__Exercise details__
Omitting the pictures, copy exactly each line from the one containing "Write a Blender" up to and including the one containing "SC.camera = cam".

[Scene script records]
━━━━━━━━━━━━━━━━━━━━

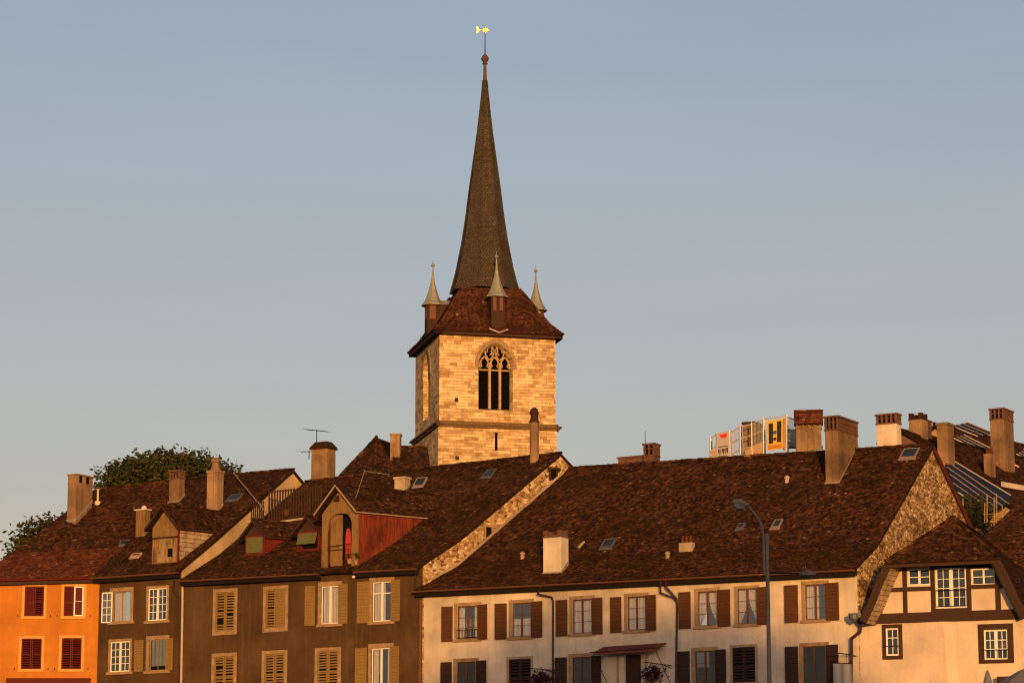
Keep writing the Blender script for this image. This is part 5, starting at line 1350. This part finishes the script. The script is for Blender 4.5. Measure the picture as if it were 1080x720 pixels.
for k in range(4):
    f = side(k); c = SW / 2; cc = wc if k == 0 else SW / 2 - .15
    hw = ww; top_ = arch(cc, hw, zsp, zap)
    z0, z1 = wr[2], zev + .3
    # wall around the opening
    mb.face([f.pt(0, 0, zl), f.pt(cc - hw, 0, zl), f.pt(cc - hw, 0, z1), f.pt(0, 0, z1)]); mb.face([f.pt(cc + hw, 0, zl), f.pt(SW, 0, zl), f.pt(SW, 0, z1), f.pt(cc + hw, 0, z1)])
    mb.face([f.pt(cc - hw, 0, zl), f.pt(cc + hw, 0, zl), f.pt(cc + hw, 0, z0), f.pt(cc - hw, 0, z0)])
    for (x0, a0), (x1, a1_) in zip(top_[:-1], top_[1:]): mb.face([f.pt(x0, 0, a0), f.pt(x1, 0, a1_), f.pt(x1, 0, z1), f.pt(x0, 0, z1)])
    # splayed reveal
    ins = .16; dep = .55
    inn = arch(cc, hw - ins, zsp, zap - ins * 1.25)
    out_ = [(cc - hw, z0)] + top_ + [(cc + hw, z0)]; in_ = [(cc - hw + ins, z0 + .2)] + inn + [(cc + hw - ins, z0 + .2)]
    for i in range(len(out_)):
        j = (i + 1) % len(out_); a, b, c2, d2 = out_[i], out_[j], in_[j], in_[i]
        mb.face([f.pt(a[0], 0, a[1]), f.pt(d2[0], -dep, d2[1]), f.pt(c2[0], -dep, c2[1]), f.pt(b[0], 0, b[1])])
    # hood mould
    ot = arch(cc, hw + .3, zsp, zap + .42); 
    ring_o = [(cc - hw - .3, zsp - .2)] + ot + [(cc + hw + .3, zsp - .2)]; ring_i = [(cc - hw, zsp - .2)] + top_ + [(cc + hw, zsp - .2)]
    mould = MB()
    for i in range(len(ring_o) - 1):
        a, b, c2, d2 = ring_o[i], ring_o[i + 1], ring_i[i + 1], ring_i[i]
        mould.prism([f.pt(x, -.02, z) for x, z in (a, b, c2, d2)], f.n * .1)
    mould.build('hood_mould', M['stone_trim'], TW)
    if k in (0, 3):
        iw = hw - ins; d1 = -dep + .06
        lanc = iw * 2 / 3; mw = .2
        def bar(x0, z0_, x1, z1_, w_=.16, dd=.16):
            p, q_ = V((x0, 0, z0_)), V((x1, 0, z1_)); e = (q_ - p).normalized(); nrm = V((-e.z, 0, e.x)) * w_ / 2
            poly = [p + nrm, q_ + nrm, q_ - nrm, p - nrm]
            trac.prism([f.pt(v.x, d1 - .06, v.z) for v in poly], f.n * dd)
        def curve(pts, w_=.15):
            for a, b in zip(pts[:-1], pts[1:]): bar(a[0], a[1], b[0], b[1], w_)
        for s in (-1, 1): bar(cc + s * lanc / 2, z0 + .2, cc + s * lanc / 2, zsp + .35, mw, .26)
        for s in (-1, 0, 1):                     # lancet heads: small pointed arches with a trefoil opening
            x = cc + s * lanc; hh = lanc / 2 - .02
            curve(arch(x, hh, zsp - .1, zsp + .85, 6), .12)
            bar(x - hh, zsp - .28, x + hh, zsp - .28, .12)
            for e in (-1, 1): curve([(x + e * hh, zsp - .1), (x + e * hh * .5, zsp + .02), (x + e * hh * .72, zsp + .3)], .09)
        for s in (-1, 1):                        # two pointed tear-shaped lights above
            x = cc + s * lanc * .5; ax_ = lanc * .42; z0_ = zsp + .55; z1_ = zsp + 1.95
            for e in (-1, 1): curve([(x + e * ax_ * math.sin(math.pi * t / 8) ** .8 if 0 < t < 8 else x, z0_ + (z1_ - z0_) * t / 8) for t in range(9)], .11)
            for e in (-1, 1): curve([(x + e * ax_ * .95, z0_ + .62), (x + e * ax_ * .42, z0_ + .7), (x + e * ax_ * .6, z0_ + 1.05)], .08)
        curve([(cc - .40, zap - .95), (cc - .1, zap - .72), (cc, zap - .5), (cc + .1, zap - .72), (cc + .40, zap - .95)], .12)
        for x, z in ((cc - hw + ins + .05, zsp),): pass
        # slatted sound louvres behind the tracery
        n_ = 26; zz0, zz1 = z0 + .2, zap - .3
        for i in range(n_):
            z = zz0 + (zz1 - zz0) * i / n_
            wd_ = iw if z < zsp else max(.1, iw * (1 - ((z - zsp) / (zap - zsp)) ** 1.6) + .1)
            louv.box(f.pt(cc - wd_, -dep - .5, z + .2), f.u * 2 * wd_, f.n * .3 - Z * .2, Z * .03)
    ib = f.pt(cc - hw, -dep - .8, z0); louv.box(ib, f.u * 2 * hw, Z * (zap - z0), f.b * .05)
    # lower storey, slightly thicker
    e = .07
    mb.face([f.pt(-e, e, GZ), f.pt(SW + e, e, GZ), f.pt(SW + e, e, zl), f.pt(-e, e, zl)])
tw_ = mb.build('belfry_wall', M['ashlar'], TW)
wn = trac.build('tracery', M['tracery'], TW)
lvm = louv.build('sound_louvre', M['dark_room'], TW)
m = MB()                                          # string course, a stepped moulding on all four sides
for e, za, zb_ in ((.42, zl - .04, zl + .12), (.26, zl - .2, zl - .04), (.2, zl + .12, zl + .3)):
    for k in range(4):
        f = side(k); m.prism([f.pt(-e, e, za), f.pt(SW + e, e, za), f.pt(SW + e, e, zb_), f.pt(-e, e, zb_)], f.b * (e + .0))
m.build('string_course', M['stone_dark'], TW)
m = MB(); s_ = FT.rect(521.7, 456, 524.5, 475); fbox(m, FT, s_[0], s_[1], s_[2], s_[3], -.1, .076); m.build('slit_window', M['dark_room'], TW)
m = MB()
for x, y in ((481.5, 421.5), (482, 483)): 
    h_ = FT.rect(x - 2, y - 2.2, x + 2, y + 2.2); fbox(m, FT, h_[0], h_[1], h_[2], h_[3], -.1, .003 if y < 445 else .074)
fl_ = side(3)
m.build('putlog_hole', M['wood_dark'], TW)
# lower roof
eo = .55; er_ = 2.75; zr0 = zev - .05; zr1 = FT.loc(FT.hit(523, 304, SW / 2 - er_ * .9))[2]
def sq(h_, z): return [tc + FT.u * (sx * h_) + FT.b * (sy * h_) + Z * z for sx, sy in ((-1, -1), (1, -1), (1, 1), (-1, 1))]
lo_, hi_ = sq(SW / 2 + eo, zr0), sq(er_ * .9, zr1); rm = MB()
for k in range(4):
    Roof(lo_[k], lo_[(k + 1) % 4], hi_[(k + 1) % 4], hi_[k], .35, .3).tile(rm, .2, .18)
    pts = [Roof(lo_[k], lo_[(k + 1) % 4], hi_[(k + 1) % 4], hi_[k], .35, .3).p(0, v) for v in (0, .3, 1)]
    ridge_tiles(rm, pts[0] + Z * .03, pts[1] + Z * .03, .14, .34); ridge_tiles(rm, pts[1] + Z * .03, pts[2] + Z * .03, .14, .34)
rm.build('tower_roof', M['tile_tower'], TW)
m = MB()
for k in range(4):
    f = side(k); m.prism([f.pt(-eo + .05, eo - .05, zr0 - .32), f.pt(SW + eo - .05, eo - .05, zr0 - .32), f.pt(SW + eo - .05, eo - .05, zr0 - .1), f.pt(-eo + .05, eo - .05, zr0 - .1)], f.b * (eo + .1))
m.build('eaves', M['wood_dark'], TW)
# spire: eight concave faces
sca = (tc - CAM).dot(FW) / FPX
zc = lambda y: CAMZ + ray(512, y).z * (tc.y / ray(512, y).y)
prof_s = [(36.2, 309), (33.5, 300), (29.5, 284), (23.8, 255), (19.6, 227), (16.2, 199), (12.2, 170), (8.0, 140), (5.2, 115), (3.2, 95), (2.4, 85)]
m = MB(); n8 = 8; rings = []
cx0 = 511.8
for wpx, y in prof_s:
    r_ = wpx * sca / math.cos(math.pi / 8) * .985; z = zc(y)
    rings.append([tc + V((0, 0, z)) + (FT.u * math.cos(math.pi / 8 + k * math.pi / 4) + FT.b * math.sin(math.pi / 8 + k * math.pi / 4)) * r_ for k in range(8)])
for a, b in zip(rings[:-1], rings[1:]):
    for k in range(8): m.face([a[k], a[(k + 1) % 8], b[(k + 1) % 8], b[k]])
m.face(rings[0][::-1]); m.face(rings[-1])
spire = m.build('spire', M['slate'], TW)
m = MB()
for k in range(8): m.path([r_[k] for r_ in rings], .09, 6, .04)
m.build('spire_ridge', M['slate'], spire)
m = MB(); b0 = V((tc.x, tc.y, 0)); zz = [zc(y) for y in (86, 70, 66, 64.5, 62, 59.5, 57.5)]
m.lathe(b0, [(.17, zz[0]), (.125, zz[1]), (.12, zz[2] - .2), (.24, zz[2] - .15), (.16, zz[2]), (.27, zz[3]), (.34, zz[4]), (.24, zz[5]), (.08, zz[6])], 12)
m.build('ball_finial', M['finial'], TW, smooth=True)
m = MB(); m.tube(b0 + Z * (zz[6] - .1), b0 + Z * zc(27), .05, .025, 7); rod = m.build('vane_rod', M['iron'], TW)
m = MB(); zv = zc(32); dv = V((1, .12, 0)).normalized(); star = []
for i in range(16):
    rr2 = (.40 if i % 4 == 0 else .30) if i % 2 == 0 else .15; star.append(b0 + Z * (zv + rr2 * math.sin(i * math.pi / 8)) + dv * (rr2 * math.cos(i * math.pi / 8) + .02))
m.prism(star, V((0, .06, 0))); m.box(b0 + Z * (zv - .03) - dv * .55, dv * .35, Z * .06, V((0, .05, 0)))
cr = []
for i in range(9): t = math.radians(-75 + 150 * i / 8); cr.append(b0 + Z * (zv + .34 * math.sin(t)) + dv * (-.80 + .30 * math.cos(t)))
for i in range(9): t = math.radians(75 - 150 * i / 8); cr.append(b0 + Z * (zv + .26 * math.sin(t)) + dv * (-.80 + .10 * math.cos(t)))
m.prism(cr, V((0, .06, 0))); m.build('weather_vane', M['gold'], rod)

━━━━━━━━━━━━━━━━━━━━

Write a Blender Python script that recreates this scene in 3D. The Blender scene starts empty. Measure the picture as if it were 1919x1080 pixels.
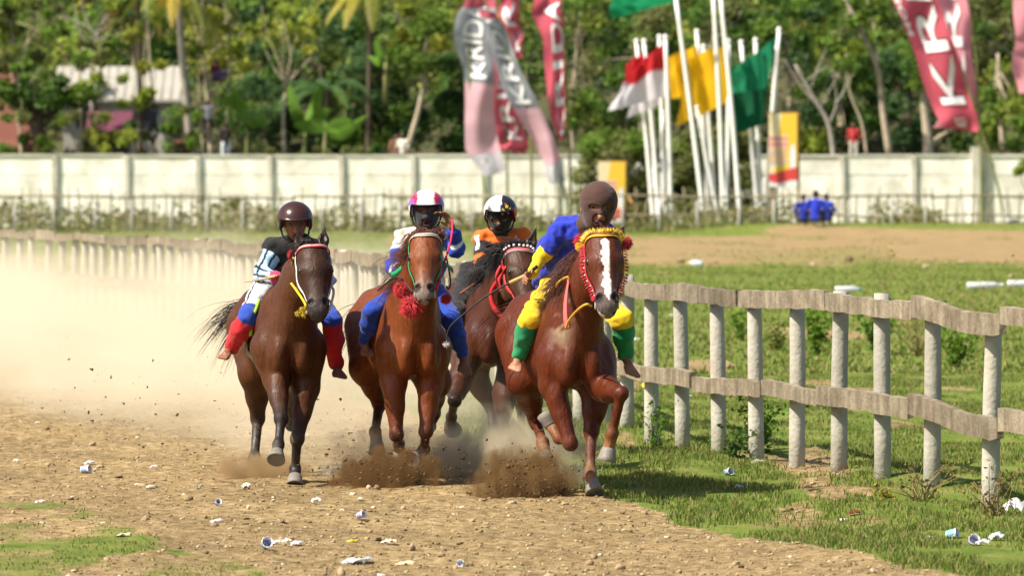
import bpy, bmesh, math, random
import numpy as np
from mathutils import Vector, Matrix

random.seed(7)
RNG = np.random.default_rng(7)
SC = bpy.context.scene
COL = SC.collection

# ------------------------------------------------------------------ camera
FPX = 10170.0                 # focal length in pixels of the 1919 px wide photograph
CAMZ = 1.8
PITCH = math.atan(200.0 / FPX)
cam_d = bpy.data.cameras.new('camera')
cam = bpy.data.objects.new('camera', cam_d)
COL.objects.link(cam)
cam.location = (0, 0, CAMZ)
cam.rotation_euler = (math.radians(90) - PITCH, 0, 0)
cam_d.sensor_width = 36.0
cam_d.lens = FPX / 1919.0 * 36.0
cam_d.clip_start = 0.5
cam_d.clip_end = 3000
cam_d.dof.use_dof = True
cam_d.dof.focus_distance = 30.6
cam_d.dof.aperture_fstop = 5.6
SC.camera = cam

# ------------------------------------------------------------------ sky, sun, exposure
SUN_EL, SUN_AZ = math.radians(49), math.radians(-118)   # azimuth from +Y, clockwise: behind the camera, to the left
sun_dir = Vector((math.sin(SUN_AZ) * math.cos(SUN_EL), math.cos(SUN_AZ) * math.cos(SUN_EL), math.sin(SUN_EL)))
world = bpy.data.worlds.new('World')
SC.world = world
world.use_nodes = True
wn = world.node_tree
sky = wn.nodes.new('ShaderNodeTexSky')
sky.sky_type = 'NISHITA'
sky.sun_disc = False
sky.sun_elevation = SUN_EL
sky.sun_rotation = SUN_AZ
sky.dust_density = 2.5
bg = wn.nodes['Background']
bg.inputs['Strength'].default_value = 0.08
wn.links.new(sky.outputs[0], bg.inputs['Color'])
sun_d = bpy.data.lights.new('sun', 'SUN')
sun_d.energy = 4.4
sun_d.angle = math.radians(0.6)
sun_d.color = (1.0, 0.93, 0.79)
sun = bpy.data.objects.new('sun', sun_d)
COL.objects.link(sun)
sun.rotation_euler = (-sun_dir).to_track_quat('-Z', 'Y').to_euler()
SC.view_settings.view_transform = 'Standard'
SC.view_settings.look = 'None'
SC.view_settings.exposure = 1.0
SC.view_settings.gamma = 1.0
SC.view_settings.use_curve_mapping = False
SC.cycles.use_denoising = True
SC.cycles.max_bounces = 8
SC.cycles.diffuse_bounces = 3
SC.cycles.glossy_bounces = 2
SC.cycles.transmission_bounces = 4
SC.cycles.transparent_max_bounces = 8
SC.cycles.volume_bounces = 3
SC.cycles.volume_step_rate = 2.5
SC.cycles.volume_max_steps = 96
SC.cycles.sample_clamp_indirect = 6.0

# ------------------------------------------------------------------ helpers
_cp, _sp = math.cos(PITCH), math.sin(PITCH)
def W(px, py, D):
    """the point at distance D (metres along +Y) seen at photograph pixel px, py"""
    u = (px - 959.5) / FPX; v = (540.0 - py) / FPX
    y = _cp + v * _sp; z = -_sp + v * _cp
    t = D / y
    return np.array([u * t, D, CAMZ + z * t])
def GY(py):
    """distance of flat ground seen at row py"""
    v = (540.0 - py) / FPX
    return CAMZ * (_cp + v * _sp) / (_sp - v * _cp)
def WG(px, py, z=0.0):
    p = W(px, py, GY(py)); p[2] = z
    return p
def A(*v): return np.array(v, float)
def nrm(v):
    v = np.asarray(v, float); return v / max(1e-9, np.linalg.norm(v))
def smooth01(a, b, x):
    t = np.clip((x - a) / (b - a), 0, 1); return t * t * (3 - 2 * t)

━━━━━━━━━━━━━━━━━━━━

__Exercise output__
Write a Blender Python script that recreates this scene in 3D. The Blender scene starts empty. Measure the picture as if it were 1919x1080 pixels.
import bpy, bmesh, math, random
import numpy as np
from mathutils import Vector, Matrix

random.seed(7)
RNG = np.random.default_rng(7)
SC = bpy.context.scene
COL = SC.collection

# ------------------------------------------------------------------ camera
FPX = 10170.0                 # focal length in pixels of the 1919 px wide photograph
CAMZ = 1.8
PITCH = math.atan(200.0 / FPX)
cam_d = bpy.data.cameras.new('camera')
cam = bpy.data.objects.new('camera', cam_d)
COL.objects.link(cam)
cam.location = (0, 0, CAMZ)
cam.rotation_euler = (math.radians(90) - PITCH, 0, 0)
cam_d.sensor_width = 36.0
cam_d.lens = FPX / 1919.0 * 36.0
cam_d.clip_start = 0.5
cam_d.clip_end = 3000
cam_d.dof.use_dof = True
cam_d.dof.focus_distance = 30.6
cam_d.dof.aperture_fstop = 5.6
SC.camera = cam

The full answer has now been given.